CML V, LLC v. Bax, No. 735, 2010 (Del. Supr. Sept. 2, 2011), read Delaware Supreme Court opinion here. Delaware’s High Court confirmed that creditors of an insolvent LLC are not given standing by the Delaware LLC Act to pursue derivative claims–unlike the analogous situation in the corporate context. The affirmed Court of Chancery decision was highlighted on these pages here.Photo of the Supreme Court Courthouse in Dover

In sum: The Court reasoned that Section 18-1002 of the Delaware LLC Act is “clear, unequivocal and exclusive, and operates to deny derivative standing to creditors who are not members or assignees of membership interests.” The Court rejected the argument that the ability of creditors of insolvent corporations to bring derivative suits should be injected by analogy into the LLC statute, and instead honored the different public policy behind LLCs that was expressly promoted in the statute.
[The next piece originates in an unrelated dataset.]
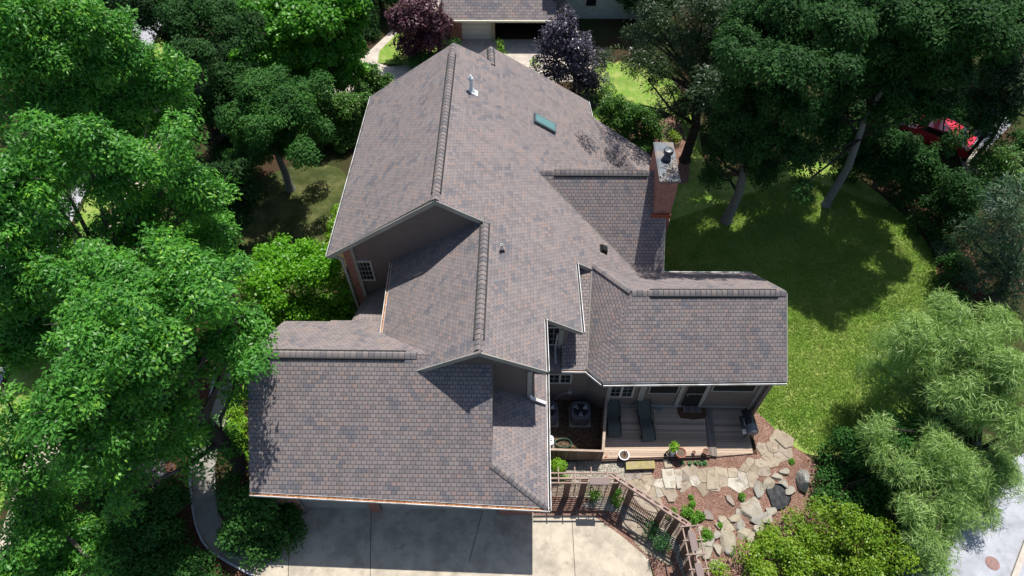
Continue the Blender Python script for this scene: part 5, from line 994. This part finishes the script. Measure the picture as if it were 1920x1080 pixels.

So, too, the Court refused to be persuaded by a state constitutional argument that by prohibiting such a derivative claim, the legislature had limited the equitable jurisdiction of the Court of Chancery.

Scholarly supplement: Professor Larry Ribstein, one of the country’s foremost experts on LLCs, provides a scholarly and thorough analysis of this important decision here. Compare generally, Professor Ribstein’s praise of this Delaware opinion, and the state of LLC law in Delaware, with his reference in a post here to the “troubling lawlessness of New York’s LLC law.” One suggestion the good professor proposes in order to avoid the problems with New York law (posed by the case he discusses), is: “simply to avoid New York.”